* begin *

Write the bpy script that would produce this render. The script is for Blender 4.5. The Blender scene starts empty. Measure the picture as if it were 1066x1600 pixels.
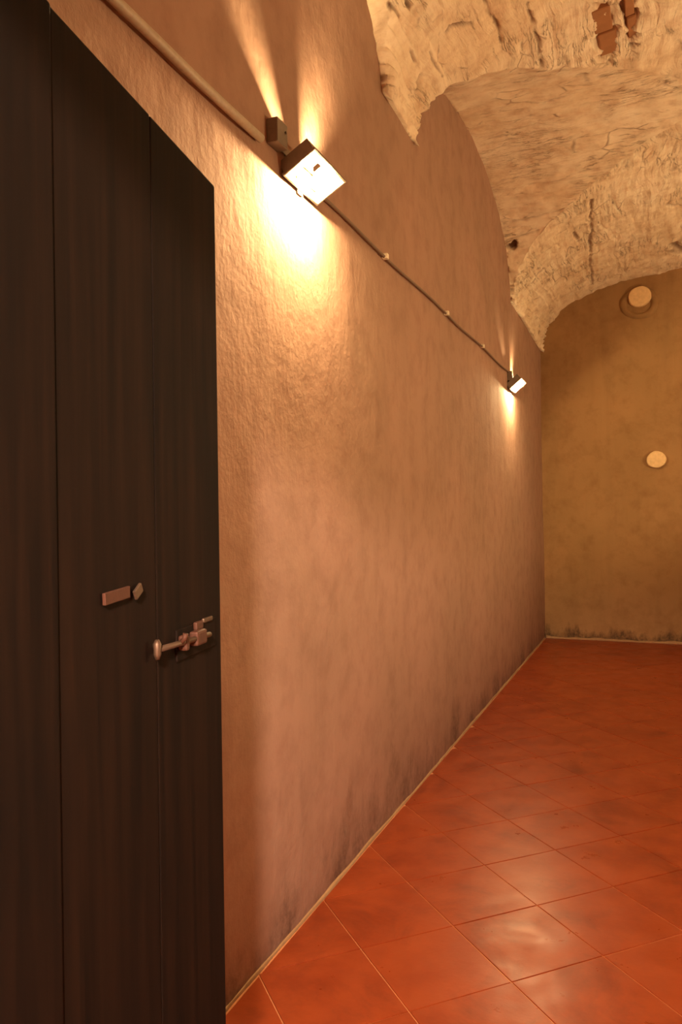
import bpy, bmesh, math, random
import numpy as np
from mathutils import Vector, Matrix
random.seed(3); np.random.seed(3)
S = bpy.context.scene
COL = S.collection

# ---------------------------------------------------------------- camera (solved from the tile grid and wall lines)
F_PX, YAW, PITCH, ROLL, CAM = 1202.29, 0.3878, 0.0027, -0.0143, Vector((1.2274, 0.0, 1.5))
fw = Vector((-math.sin(YAW)*math.cos(PITCH), math.cos(YAW)*math.cos(PITCH), math.sin(PITCH)))
r0 = Vector((math.cos(YAW), math.sin(YAW), 0)); u0 = r0.cross(fw)
rt = r0*math.cos(ROLL)+u0*math.sin(ROLL); up = -r0*math.sin(ROLL)+u0*math.cos(ROLL)
cd = bpy.data.cameras.new('camera'); cam = bpy.data.objects.new('camera', cd); COL.objects.link(cam)
cd.sensor_fit = 'HORIZONTAL'; cd.sensor_width = 36; cd.lens = F_PX/1066*36; cd.clip_start = 0.02
m = Matrix((rt, up, -fw)).transposed().to_4x4(); m.translation = CAM; cam.matrix_world = m
S.camera = cam
# ---------------------------------------------------------------- world, exposure, light strengths
w = bpy.data.worlds.new('world'); S.world = w; w.use_nodes = True
w.node_tree.nodes['Background'].inputs[0].default_value = (1, .62, .36, 1)
w.node_tree.nodes['Background'].inputs[1].default_value = 0.0
S.view_settings.view_transform = 'Standard'; S.view_settings.look = 'None'
S.view_settings.gamma = 1; S.view_settings.exposure = 0.0; S.view_settings.use_curve_mapping = False
S.cycles.max_bounces = 10; S.cycles.diffuse_bounces = 8; S.cycles.sample_clamp_indirect = 4
S.cycles.use_denoising = True; S.cycles.caustics_reflective = False
LAMP_COL = (1.0, .685, .32); LAMP_STRENGTH = 22000.0; FAR_LAMP_STRENGTH = 11500.0
BACK_LAMP_STRENGTH = 24500.0
HALL_COL = (1.0, .70, .50); HALL_STRENGTH = 3600.0

# ---------------------------------------------------------------- helpers
def lin(r, g, b):
    f = lambda c: ((c/255+.055)/1.055)**2.4 if c > 10 else c/255/12.92
    return (f(r), f(g), f(b), 1)
class NT:
    def __init__(s, name):
        s.m = bpy.data.materials.new(name); s.m.use_nodes = True; s.t = s.m.node_tree
        s.b = s.t.nodes['Principled BSDF']; s.x = 0
    def n(s, typ, **kw):
        nd = s.t.nodes.new(typ)
        for k, v in kw.items():
            if k.startswith('_'): nd.inputs[k[1:].replace('_', ' ')].default_value = v
            else: setattr(nd, k, v)
        return nd
    def l(s, a, b): s.t.links.new(a, b)
    def noise(s, vec, scale, detail=4, rough=.55, dist=0):
        nd = s.n('ShaderNodeTexNoise', _Scale=scale, _Detail=detail, _Roughness=rough, _Distortion=dist)
        if vec: s.l(vec, nd.inputs['Vector'])
        return nd.outputs['Fac']
    def ramp(s, fac, stops):
        nd = s.n('ShaderNodeValToRGB'); e = nd.color_ramp.elements
        while len(e) < len(stops): e.new(.5)
        for q, (p, c) in zip(e, stops): q.position = p; q.color = c if len(c) == 4 else (*c, 1)
        s.l(fac, nd.inputs[0]); return nd.outputs[0]
    def math(s, op, a, b=None, c=None, clamp=False):
        nd = s.n('ShaderNodeMath', operation=op); nd.use_clamp = clamp
        for i, v in enumerate((a, b, c)):
            if v is None: continue
            if isinstance(v, (int, float)): nd.inputs[i].default_value = v
            else: s.l(v, nd.inputs[i])
        return nd.outputs[0]
    def mix(s, fac, a, b, mode='MIX'):
        nd = s.n('ShaderNodeMix', data_type='RGBA', blend_type=mode)
        for i, v in ((0, fac), (6, a), (7, b)):
            if isinstance(v, (int, float, tuple)): nd.inputs[i].default_value = v
            else: s.l(v, nd.inputs[i])
        return nd.outputs[2]
    def mapping(s, vec, scale=(1, 1, 1), rot=(0, 0, 0)):
        nd = s.n('ShaderNodeMapping'); nd.inputs['Scale'].default_value = scale; nd.inputs['Rotation'].default_value = rot
        s.l(vec, nd.inputs[0]); return nd.outputs[0]
    def bump(s, h, strength, dist, normal=None):
        nd = s.n('ShaderNodeBump', _Strength=strength, _Distance=dist); s.l(h, nd.inputs['Height'])
        if normal: s.l(normal, nd.inputs['Normal'])
        return nd.outputs[0]
def simple(name, col, rough=.6, metal=0.0, bump=0.0, scale=60):
    k = NT(name); pos = k.n('ShaderNodeTexCoord').outputs['Object']
    nz = k.noise(pos, scale, 4)
    k.l(k.mix(nz, tuple(c*.75 for c in col[:3])+(1,), tuple(min(1, c*1.2) for c in col[:3])+(1,)), k.b.inputs['Base Color'])
    k.b.inputs['Roughness'].default_value = rough; k.b.inputs['Metallic'].default_value = metal
    if bump: k.l(k.bump(nz, bump, .002), k.b.inputs['Normal'])
    return k.m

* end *

In your copy of the listing above, reproduce each line exactly and omit all pictures.

--- ANSWER BELOW ---
Write the bpy script that would produce this render. The script is for Blender 4.5. The Blender scene starts empty. Measure the picture as if it were 1066x1600 pixels.
import bpy, bmesh, math, random
import numpy as np
from mathutils import Vector, Matrix
random.seed(3); np.random.seed(3)
S = bpy.context.scene
COL = S.collection

# ---------------------------------------------------------------- camera (solved from the tile grid and wall lines)
F_PX, YAW, PITCH, ROLL, CAM = 1202.29, 0.3878, 0.0027, -0.0143, Vector((1.2274, 0.0, 1.5))
fw = Vector((-math.sin(YAW)*math.cos(PITCH), math.cos(YAW)*math.cos(PITCH), math.sin(PITCH)))
r0 = Vector((math.cos(YAW), math.sin(YAW), 0)); u0 = r0.cross(fw)
rt = r0*math.cos(ROLL)+u0*math.sin(ROLL); up = -r0*math.sin(ROLL)+u0*math.cos(ROLL)
cd = bpy.data.cameras.new('camera'); cam = bpy.data.objects.new('camera', cd); COL.objects.link(cam)
cd.sensor_fit = 'HORIZONTAL'; cd.sensor_width = 36; cd.lens = F_PX/1066*36; cd.clip_start = 0.02
m = Matrix((rt, up, -fw)).transposed().to_4x4(); m.translation = CAM; cam.matrix_world = m
S.camera = cam
# ---------------------------------------------------------------- world, exposure, light strengths
w = bpy.data.worlds.new('world'); S.world = w; w.use_nodes = True
w.node_tree.nodes['Background'].inputs[0].default_value = (1, .62, .36, 1)
w.node_tree.nodes['Background'].inputs[1].default_value = 0.0
S.view_settings.view_transform = 'Standard'; S.view_settings.look = 'None'
S.view_settings.gamma = 1; S.view_settings.exposure = 0.0; S.view_settings.use_curve_mapping = False
S.cycles.max_bounces = 10; S.cycles.diffuse_bounces = 8; S.cycles.sample_clamp_indirect = 4
S.cycles.use_denoising = True; S.cycles.caustics_reflective = False
LAMP_COL = (1.0, .685, .32); LAMP_STRENGTH = 22000.0; FAR_LAMP_STRENGTH = 11500.0
BACK_LAMP_STRENGTH = 24500.0
HALL_COL = (1.0, .70, .50); HALL_STRENGTH = 3600.0

# ---------------------------------------------------------------- helpers
def lin(r, g, b):
    f = lambda c: ((c/255+.055)/1.055)**2.4 if c > 10 else c/255/12.92
    return (f(r), f(g), f(b), 1)
class NT:
    def __init__(s, name):
        s.m = bpy.data.materials.new(name); s.m.use_nodes = True; s.t = s.m.node_tree
        s.b = s.t.nodes['Principled BSDF']; s.x = 0
    def n(s, typ, **kw):
        nd = s.t.nodes.new(typ)
        for k, v in kw.items():
            if k.startswith('_'): nd.inputs[k[1:].replace('_', ' ')].default_value = v
            else: setattr(nd, k, v)
        return nd
    def l(s, a, b): s.t.links.new(a, b)
    def noise(s, vec, scale, detail=4, rough=.55, dist=0):
        nd = s.n('ShaderNodeTexNoise', _Scale=scale, _Detail=detail, _Roughness=rough, _Distortion=dist)
        if vec: s.l(vec, nd.inputs['Vector'])
        return nd.outputs['Fac']
    def ramp(s, fac, stops):
        nd = s.n('ShaderNodeValToRGB'); e = nd.color_ramp.elements
        while len(e) < len(stops): e.new(.5)
        for q, (p, c) in zip(e, stops): q.position = p; q.color = c if len(c) == 4 else (*c, 1)
        s.l(fac, nd.inputs[0]); return nd.outputs[0]
    def math(s, op, a, b=None, c=None, clamp=False):
        nd = s.n('ShaderNodeMath', operation=op); nd.use_clamp = clamp
        for i, v in enumerate((a, b, c)):
            if v is None: continue
            if isinstance(v, (int, float)): nd.inputs[i].default_value = v
            else: s.l(v, nd.inputs[i])
        return nd.outputs[0]
    def mix(s, fac, a, b, mode='MIX'):
        nd = s.n('ShaderNodeMix', data_type='RGBA', blend_type=mode)
        for i, v in ((0, fac), (6, a), (7, b)):
            if isinstance(v, (int, float, tuple)): nd.inputs[i].default_value = v
            else: s.l(v, nd.inputs[i])
        return nd.outputs[2]
    def mapping(s, vec, scale=(1, 1, 1), rot=(0, 0, 0)):
        nd = s.n('ShaderNodeMapping'); nd.inputs['Scale'].default_value = scale; nd.inputs['Rotation'].default_value = rot
        s.l(vec, nd.inputs[0]); return nd.outputs[0]
    def bump(s, h, strength, dist, normal=None):
        nd = s.n('ShaderNodeBump', _Strength=strength, _Distance=dist); s.l(h, nd.inputs['Height'])
        if normal: s.l(normal, nd.inputs['Normal'])
        return nd.outputs[0]
def simple(name, col, rough=.6, metal=0.0, bump=0.0, scale=60):
    k = NT(name); pos = k.n('ShaderNodeTexCoord').outputs['Object']
    nz = k.noise(pos, scale, 4)
    k.l(k.mix(nz, tuple(c*.75 for c in col[:3])+(1,), tuple(min(1, c*1.2) for c in col[:3])+(1,)), k.b.inputs['Base Color'])
    k.b.inputs['Roughness'].default_value = rough; k.b.inputs['Metallic'].default_value = metal
    if bump: k.l(k.bump(nz, bump, .002), k.b.inputs['Normal'])
    return k.m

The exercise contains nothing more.